Conversely, as Romans were not moral universalists, they felt no need to generate some justificatory abstraction about slavery: a slave was simply a loser. If a slave later became a Roman citizen, then, congratulations to them, they had become a winner (and few cultures have worshipped success quite as relentlessly as did the Romans). Hence freedmen would put their status as freedman on their tombstones.

Aristotle — as his moral theory did tend towards moral universalism — came up with a clumsy justificatory abstraction (natural slaves) as to why slaves could be morally degraded. Indeed, the combination of moral universalism and slavery invariably led to justifications that held some essential flaw in the slave justified their domination by others. A process much easier to manage if slaves were from a different continental region, so with distinguishing physical markers of their continental origin.

The Romans had no need of such Just-So stories to justify slavery and did not generate them. Muslims and Christians are moral universalists and so did manifest the need to tell such Just-So stories about enslaved groups: why children of God were being enslaved. (Because that is what they were fit for, clearly.)

Islamic writers generated the first major discourses of skin-colour racism, applying them to the populations they enslaved. In their case, generating both anti-black and anti-white racism, as they systematically enslaved both Sub-Saharan Africans and Europeans, particularly Eastern Europeans. It also led to some awkward rationalisations as to why the inhabitants of South Asia could have dark skins but not suffer from any deemed inherent inferiority.

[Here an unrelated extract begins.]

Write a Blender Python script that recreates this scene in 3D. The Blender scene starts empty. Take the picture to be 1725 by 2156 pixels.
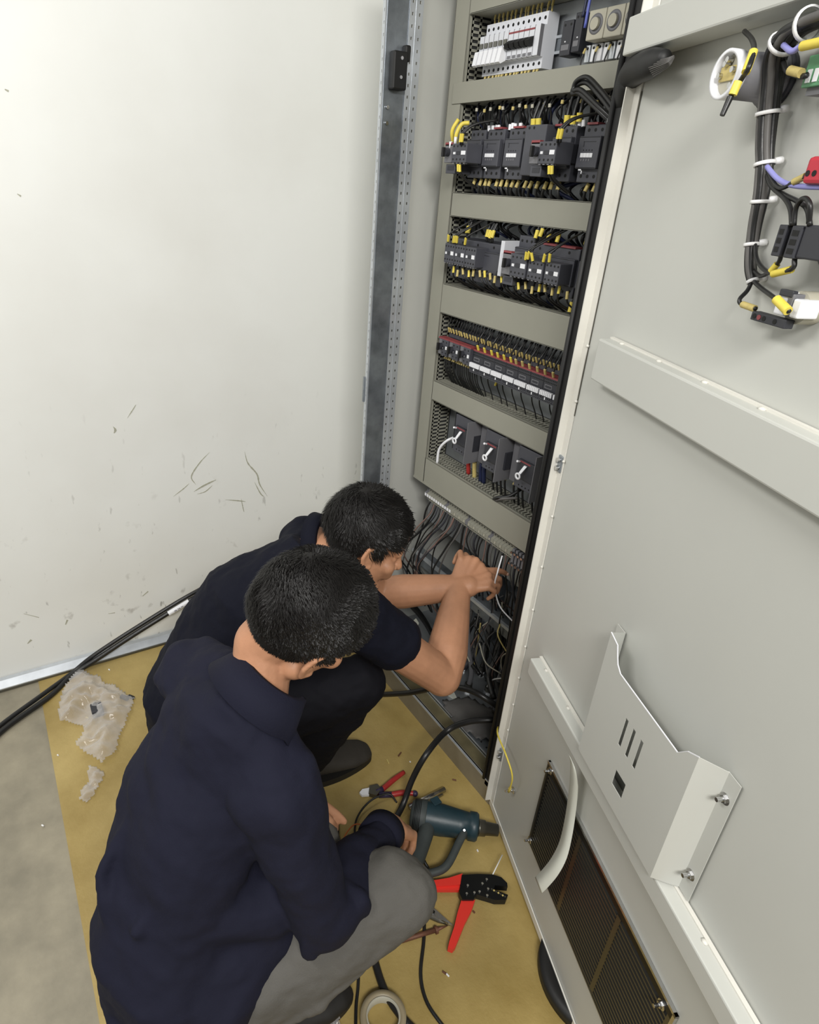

Just as slavery continues, modern totalitarian Party-States have used forced labour — labour bondage — on massive scales, starting with the Soviet Union and then wartime Nazi Germany. Such continues to the present day in CCP China — infamously of the Uyghurs — and the Kim Family Regime of North Korea. From 1940 to 1956, the Soviet Union banned workers moving jobs without the permission of their existing workforce, the key element of serfdom.

Lorenzo Warby, “Owning people, owning animals, controlling attributes”, Lorenzo from Oz, 2025-12-25.